Now to the paper. The paper discusses two algorithms for ascending auctions in multi-item scenario. In multi-item auctions, let's assume that each bidder wants at most one item and they have valuations on each of the item. By using these mechanisms, two important properties of single-item auctions get generalized in multi-item scenario:
(1) Incentive Compatibility: Submitting the true valuation is a (weakly) dominant strategy for the bidders.
(2) The auction converges to the minimum competitive equilibrium price vector. This is the main aim of the paper.

A price vector p will be called competitive equilibrium price if every bidder can be assigned an item from his demand set, and no two bidders get the same object. Prices of unassigned objects are same as reserved price. The paper also suggests another reason to study multi-item dynamic auctions: this allow for a wider range of preferences for bidders (as has been shown by some later work).

The first mechanism, termed as Progressive Auction Mechanism (PAM) proceeds as follows: The auction starts at a price vector equal to the reserve price of each item [*N1]. Price increment is in units of transactions, as applicable. After declaration of price vector by seller, each bidder announces their demand set (the set of items they are willing to have at that price). If an assignment exist, stop. Else, the seller finds the minimum 'over demanded set' of items, and raises price of those items by unit. Seller then re-announces the current price. To emphasize the concept of 'overdemanded set', in this context it is such a set of items that the number of bidders "only" demanding items in this set is greater than the items in this set.

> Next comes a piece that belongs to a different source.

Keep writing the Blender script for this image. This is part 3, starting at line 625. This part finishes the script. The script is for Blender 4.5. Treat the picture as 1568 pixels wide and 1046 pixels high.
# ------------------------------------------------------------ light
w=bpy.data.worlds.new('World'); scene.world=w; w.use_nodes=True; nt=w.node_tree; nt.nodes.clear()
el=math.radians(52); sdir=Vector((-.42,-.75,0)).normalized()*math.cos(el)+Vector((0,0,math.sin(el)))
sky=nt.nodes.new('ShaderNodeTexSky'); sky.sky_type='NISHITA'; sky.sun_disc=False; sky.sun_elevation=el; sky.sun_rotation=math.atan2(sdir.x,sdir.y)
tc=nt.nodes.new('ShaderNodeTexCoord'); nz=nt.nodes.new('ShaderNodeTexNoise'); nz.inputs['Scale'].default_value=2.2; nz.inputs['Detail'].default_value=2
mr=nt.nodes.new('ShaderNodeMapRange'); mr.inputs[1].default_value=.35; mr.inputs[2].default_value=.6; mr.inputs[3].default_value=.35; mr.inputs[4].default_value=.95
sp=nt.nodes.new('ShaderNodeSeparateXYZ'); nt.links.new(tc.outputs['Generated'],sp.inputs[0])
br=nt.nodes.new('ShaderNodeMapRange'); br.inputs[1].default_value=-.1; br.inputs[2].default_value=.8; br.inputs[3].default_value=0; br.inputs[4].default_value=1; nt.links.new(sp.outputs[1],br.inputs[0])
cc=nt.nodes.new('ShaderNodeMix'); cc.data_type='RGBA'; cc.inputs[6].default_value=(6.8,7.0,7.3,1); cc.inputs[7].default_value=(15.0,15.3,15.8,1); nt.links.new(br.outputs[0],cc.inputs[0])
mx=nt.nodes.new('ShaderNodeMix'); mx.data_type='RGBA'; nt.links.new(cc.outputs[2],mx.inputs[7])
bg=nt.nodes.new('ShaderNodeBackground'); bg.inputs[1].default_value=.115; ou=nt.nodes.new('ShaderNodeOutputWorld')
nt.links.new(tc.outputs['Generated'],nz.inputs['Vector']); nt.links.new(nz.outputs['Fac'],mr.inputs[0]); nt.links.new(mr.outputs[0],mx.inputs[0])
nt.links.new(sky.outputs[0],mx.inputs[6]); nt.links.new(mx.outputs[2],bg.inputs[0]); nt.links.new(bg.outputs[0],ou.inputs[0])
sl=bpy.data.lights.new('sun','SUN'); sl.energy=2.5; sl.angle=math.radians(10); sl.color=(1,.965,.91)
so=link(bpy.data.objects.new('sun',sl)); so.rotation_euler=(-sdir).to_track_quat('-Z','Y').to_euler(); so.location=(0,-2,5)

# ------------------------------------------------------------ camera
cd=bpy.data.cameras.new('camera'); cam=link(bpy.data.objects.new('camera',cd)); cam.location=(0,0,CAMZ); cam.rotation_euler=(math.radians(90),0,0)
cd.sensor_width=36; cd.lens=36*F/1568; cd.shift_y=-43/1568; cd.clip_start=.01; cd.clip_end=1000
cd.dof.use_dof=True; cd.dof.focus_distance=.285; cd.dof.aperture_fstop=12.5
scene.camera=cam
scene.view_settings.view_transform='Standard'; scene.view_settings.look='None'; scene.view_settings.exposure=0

The following example shows this mechanism in action: Consider 4 objects with reserve prices ($1, $2, $1, $3). There are 4 bidders, with valuation matrix as shown below:

		    1    2    3    4
		-----------------------------------
		1 |    $5    $4     $2     $5
		2 |    $2    $5     $3     $6
		3 |    $3    $7     $3     $2
		4 |    $5    $7     $3     $4
		-------------------------------------

		Round 1:         	1    2    3    4
		Sellers Price:         $1    $2    $1    $3
		Demand Set of Bidders {bidder:objects}: {1:1; 2:2,4; 3:2; 4:2}
		Overdemanded Set: {2}, new price of 2=$3

		Round 2:         	1    2    3    4
		Sellers Price:         $1    $3    $1    $3
		Demand Set of Bidders {bidder:objects}: {1:1; 2:4; 3:2; 4:1,2}
		Overdemanded Set: {1,2}, new price of 1=$2, for 2=$3

		Round 3:         	1    2    3    4
		Sellers Price:      	$2    $4    $1    $3
		Demand Set of Bidders {bidder:objects}: {1:1; 2:4; 3:2; 4:1,2}
		Overdemanded Set: {1,2}, new price of 1=$3, for 2=$5

		Round 4:         	1    2    3    4
		Sellers Price:         $3    $5    $1    $3
		Demand Set of Bidders {bidder:objects}: {1:1,4; 2:4; 3:1,2,3; 4:1,2,3}
		Now the following assignment is possible: {1:1, 2:4, 3:2, 4:3}. So the
		auction ends here.
		{$3, $5, $1, $3) are the minimum competitive equilibrium prices.
		

The paper proves the important result for this mechanism: This mechanism always converges to minimum competitive equilibrium price vector.

Since the valuations and prices will not always be integer, the paper proposes a second mechanism, which can be made to reach arbitrarily close to the outcome of the first one. In this mechanism, when a bidder bids for an item, he gets committed to it, unless someone outbids him. If a new bidder wants to outbid another 'committed' bidder, he will raise the price of the item by 'x'. The auction terminates when there is no more uncommitted bidders. The outcome (final assignment) of this mechanism depends on the order in which people bid. The paper shows that the final price of any item in this mechanism will differ by at most 'kx' from PAM, where 'k' is minimum of the number of buyers and sellers.

*N1: Though starting a price vector above reserve price will be more profitable to the seller, he may eventually not get the item sold as the starting price might exceed valuations of all the bidders.